The 9/11 Commission recognized the importance of secure identification to prevent terrorist activity.  They stated that “members of Al Qaeda clearly valued freedom of movement as critical to their ability to plan and carry out the attacks prior to September 11th.”  In addition, the Commission noted, “if terrorist travel options are reduced, they may be forced to rely on means of interaction which can be more easily monitored and to resort to travel documents that are more easily detectable.”

The REAL ID Act established minimum standards for state issued driver’s licenses and identity documents that are used for federal purposes – such as to enter a federal building or nuclear power plant or to board an airplane.  States are free to issue and to accept non-REAL ID compliant IDs, so long as they clearly marked “not for identification purposes.” 

Despite the REAL ID Act’s enactment, DHS is hindering implementation by the states.  Specifically, I am concerned about the clear lack of commitment by the Department to enforcing the REAL ID standards.  Every effort has been made by the Secretary of Homeland Security to create confusion as to whether the law will remain in place.  Secretary Napolitano boldly stated her intent at first to repeal REAL ID, then to repeal and replace REAL ID, and she seems now to simply ignore it.

DHS has not allocated adequate resources to fully implement REAL ID.  The Office of State Issued Identification Support is within the Office of Policy – which makes little sense.  And it doesn’t have enough staff to adequately verify compliance packages submitted by the states or provide adequate guidance to the states regarding compliance.

And perhaps even more telling of the lack of commitment is the fact that for FY 2012 DHS didn’t even bother to publish grant guidance or allocate money for REAL ID grants. 
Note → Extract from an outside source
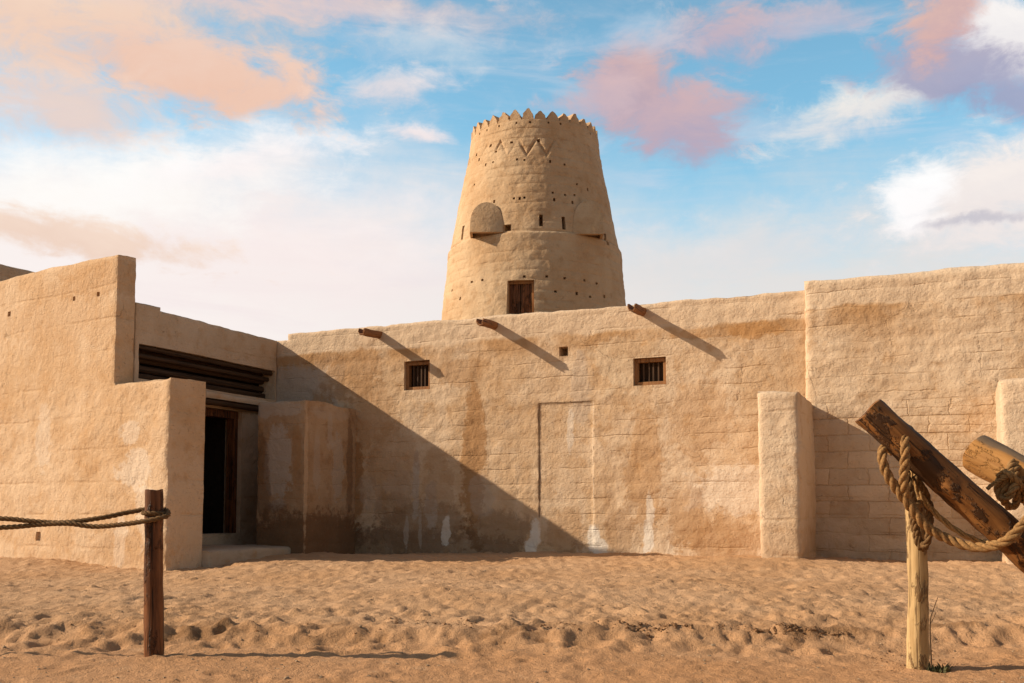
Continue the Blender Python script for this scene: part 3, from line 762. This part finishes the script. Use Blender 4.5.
# door frame in front of the painted dark room
bm = bmesh.new(); x0, x1, z0, z1 = DOOR[0] + .004, DOOR[1] - .004, DOOR[2] + .004, DOOR[3] - .004
box_bm(bm, x1 - .09, x1, .06, .2, z0, z1 - .11); box_bm(bm, x0, x0 + .09, .06, .2, z0, z1 - .11); box_bm(bm, x0, x1, .055, .205, z1 - .11, z1)
fr = bm_obj('door_frame', bm, M_DARKWOOD, sw)
# doorstep
q, f = slab([(0, -.3), (1.75, -.3), (1.75, .40), (0, .40)], 1.26, seed=55, amp=.5, r=.04, top_amp=.02)
M_STEP = plaster('step_plaster', [], base=(.46, .36, .26), pale=(.54, .44, .33), seed=55, stain=.2)
mesh_obj('doorstep', q, f, M_STEP, ent, loc=side_w @ Vector((sx(2.95), -1.24, 0)) - inv, rot=(0, 0, RS))

# roof slab of the entrance building, closing the top
bm = bmesh.new()
rp = [CORNER + N * 2.9 - U * 1.55, CORNER + N * 2.0 - U * 1.55, CORNER - U * 1.55, CORNER - U * 6, CORNER - U * 6 + N * .6]
rp = [p - inv for p in rp]
vb = [bm.verts.new((p.x, p.y, 3.1 - .16)) for p in rp]; vt = [bm.verts.new((p.x, p.y, 3.3 - .16)) for p in rp]
bm.faces.new(vt); bm.faces.new(list(reversed(vb)))
for k in range(5): bm.faces.new((vb[k], vb[(k + 1) % 5], vt[(k + 1) % 5], vt[k]))
bm_obj('roof', bm, M_SIDE, ent)

# house behind, of which only a roof corner shows
q, f = slab([(0, 0), (3.6, 0), (3.6, 4.87), (0, 4.87)], 4.0, seed=61, r=.06, step=.08, zstep=.06)
rear = mesh_obj('mud_house', q, f, M_SIDE, loc=Vector((-8.75, 14.70, 0)), rot=(0, 0, RS))
tag(rear, 'mud house of which only a shaded roof edge shows above the left building', 'house')

# ------------------------------------------------------------------ watchtower
TX, TY = .55, 24.0
tower = empty('watchtower', (TX, TY, 0)); tag(tower, 'round tapering mud watchtower with pointed merlons rising behind the courtyard wall', 'tower')
ZR = 9.52                                        # rim
def zfront(py, az_=0.0, rr=None):                # height of a point of the tower's surface seen at this row, straight ahead
    z = 6.0
    for _ in range(6):
        r_ = trad(z); Yd = TY - r_; dd = ray(535, py); z = CAMZ + dd.z * Yd / dd.y
    return z
def trad(z):
    # radius in metres against height
    return float(np.interp(z, [0, 5.2, 7.15, 9.5, 10], [2.70, 2.28, 2.05, 1.605, 1.55]))
ZLEDGE = zfront(231)
ZRIM = zfront(119)
NT = 440
def tower_body():
    zs = np.concatenate([np.arange(-.3, 4.6, .15), np.arange(4.6, ZRIM, .026), [ZRIM]])
    th = np.linspace(0, 2 * np.pi, NT + 1)[:-1]
    T, Z = np.meshgrid(th, zs)
    rad = np.vectorize(trad)(Z)
    # theta: 0 towards the camera (-y), positive to the right
    dirx, diry = np.sin(T), -np.cos(T)
    P = np.stack([dirx * rad, diry * rad, Z], -1)
    warp = Z + .05 * pn(P * .9) + .015 * pn(P * 4)
    ph = warp / .23; fr = np.abs(ph - np.round(ph)) * .23
    rad = rad + .022 * fbm(P * .8, 3) + .012 * fbm(P * 3.2 + 7, 4, .6) - .014 * np.exp(-(fr / .028) ** 2) * np.clip(.5 + 1.2 * pn(P * 1.3 + 3), 0, 1)
    lz = ZLEDGE + .02 * pn(P * 1.5 + 1)
    rad = rad + .05 / (1 + np.exp((Z - lz) / .012)) * np.exp(-np.clip(lz - Z, 0, 9) / .8)      # the lower drum stands a little proud
    # incised triangles below the rim
    arc = T.copy(); arc[arc > np.pi] -= 2 * np.pi; arc = arc * 1.68
    per = .45; zb, zt = zfront(154), zfront(138)
    u_ = (arc + .21) / per; u_ = np.abs(u_ - np.round(u_)) * 2
    dist = (Z - (zb + (zt - zb) * u_)) * .55
    fade = np.clip(.8 + 1.8 * pn(P * 1.6 + 12), .1, 1) * np.clip((.75 - arc) / .5, .15, 1)
    rad = rad - .050 * np.exp(-(dist / .024) ** 2) * fade * (Z > zb - .08) * (Z < zt + .08)
    rad = rad - .03 * np.exp(-((Z - lz - .01) / .022) ** 2)
    P = np.stack([dirx * rad, diry * rad, Z], -1)
    nz, nt = T.shape
    idx = np.arange(nz * nt).reshape(nz, nt)
    verts = list(map(tuple, P.reshape(-1, 3))); faces = []
    gone = {}
    def hole(arcdeg, z, w, h, dep):
        r_ = trad(z); i0 = int(round((math.radians(arcdeg) - w / 2 / r_) / (2 * math.pi) * nt)); n_ = max(1, int(round(w / r_ / (2 * math.pi) * nt)))
        j0 = int(np.searchsorted(zs, z - h / 2)); j1 = max(j0 + 1, int(np.searchsorted(zs, z + h / 2)))
        if j1 > len(zs) - 3: j0, j1 = len(zs) - 5, len(zs) - 3
        for j in range(j0, j1):
            for i in range(i0, i0 + n_): gone[(j, i % nt)] = 1
        base = {}
        def inner(j, i):
            k = (j, i % nt)
            if k not in base:
                v = P[j, i % nt]; l = math.hypot(v[0], v[1]); base[k] = len(verts); verts.append((v[0] * (1 - dep / l), v[1] * (1 - dep / l), v[2]))
            return base[k]
        for j in range(j0, j1):
            for i in range(i0, i0 + n_): faces.append((inner(j, i), inner(j, i + 1), inner(j + 1, i + 1), inner(j + 1, i)))
        for i in range(i0, i0 + n_):
            faces.append((idx[j0, i % nt], idx[j0, (i + 1) % nt], inner(j0, i + 1), inner(j0, i))); faces.append((idx[j1, (i + 1) % nt], idx[j1, i % nt], inner(j1, i), inner(j1, i + 1)))
        for j in range(j0, j1):
            faces.append((idx[j + 1, i0 % nt], idx[j, i0 % nt], inner(j, i0), inner(j + 1, i0))); faces.append((idx[j, (i0 + n_) % nt], idx[j + 1, (i0 + n_) % nt], inner(j + 1, i0 + n_), inner(j, i0 + n_)))
    def pxhole(px, py, w, h, dep):
        # from a pixel on the tower's face to angle and height
        z, a = 6.5, 0.0
        for _ in range(12):
            r_ = trad(z); Yd = TY - r_ * math.cos(a); dd = ray(px, py); p = dd * (Yd / dd.y); z = CAMZ + p.z
            a = math.asin(max(-.98, min(.98, (p.x - TX) / r_)))
        hole(math.degrees(a), z, w, h, dep); return math.degrees(a), z
    H = .075
    for px_, py_ in [(480, 130), (487, 126), (500, 119.5), (517, 117), (530, 117), (548, 117), (560, 119), (590, 127)]: pxhole(px_, py_, .05, .05, .14)
    for px_, py_ in [(476, 155), (479, 160), (490, 146), (495, 152), (486, 165), (493, 163), (517, 160), (525, 160), (550, 162), (565, 165), (511, 143), (538, 141),
                     (553, 193), (565, 195), (575, 196), (554, 200), (572, 203), (577, 185), (588, 190), (514, 199), (520, 199), (524, 198.5), (494, 202), (474, 185),
                     (472, 283), (483, 281), (452, 291), (460, 299), (524, 277), (546, 277), (564, 279), (556, 292), (584, 281), (597, 284), (577, 294), (590, 297), (604, 297)]:
        pxhole(px_, py_, H * .8, H * .8, .16)
    pxhole(507, 228, .16, .17, .3); pxhole(541.5, 221, .085, .30, .3); pxhole(564, 224, .085, .32, .3); pxhole(463.5, 233, .10, .34, .3); pxhole(606, 240, .10, .28, .3)
    da, dz_ = pxhole(519.5, 299.0, .60, .82, .35)
    for j in range(nz - 1):
        for i in range(nt):
            if (j, i) not in gone: faces.append((idx[j, i], idx[j, (i + 1) % nt], idx[j + 1, (i + 1) % nt], idx[j + 1, i]))
    # rim: top ring and inner face
    n0 = len(verts)
    for rr, zz in ((trad(ZRIM) - .30, ZRIM), (trad(ZRIM) - .32, ZRIM - 1.0)):
        for t in th: verts.append((math.sin(t) * rr, -math.cos(t) * rr, zz))
    for i in range(nt):
        i2 = (i + 1) % nt
        faces.append((idx[-1, i], idx[-1, i2], n0 + i2, n0 + i)); faces.append((n0 + i, n0 + i2, n0 + nt + i2, n0 + nt + i))
    faces.append(tuple(n0 + nt + i for i in range(nt)))
    return verts, faces, da, dz_
M_TOWER = plaster('tower_plaster', [], base=(.50, .34, .20), pale=(.57, .42, .27), ochre=(.40, .24, .12), seed=70.0, stain=.3, course=.23, cyl=1.8)
vs, fs, da, dz_ = tower_body()
mesh_obj('tower_body', vs, fs, M_TOWER, tower, sharp=55)
def tower_local(a_deg, r_, z):                  # point and frame on the tower
    a = R(a_deg); return Vector((math.sin(a) * r_, -math.cos(a) * r_, z))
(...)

Additionally, I am concerned that DHS has not yet coordinated with the Federal Protective Service, Transportation Security Administration or any other relevant federal agency regarding enforcement of the upcoming January 2013, state implementation deadline.  It seems that DHS has not taken any steps to prepare for the deadline or alert the traveling public regarding the coming deadline.

Despite a lack of guidance and communication from DHS, many states are moving forward with identification security reforms based on guidance provided by the prior administration.  In fact, according to DHS, six states have submitted full compliance certification packages.  Twenty-two other states are materially compliant, are issuing compliant documents or are committed to compliance.  Twelve states or territories are committed to meeting 15 of 18 REAL ID benchmarks.  And four additional states have enhanced driver’s license programs comparable to REAL ID guidelines.  

States need to understand that the January 2013 deadline, will in fact be the final deadline.  They need to understand that secure identification is a DHS priority.  And they need to know that DHS is serious about helping them get to full implementation.   

I certainly hope that DHS will not abrogate one of its responsibilities to Americans by once again extending the deadline.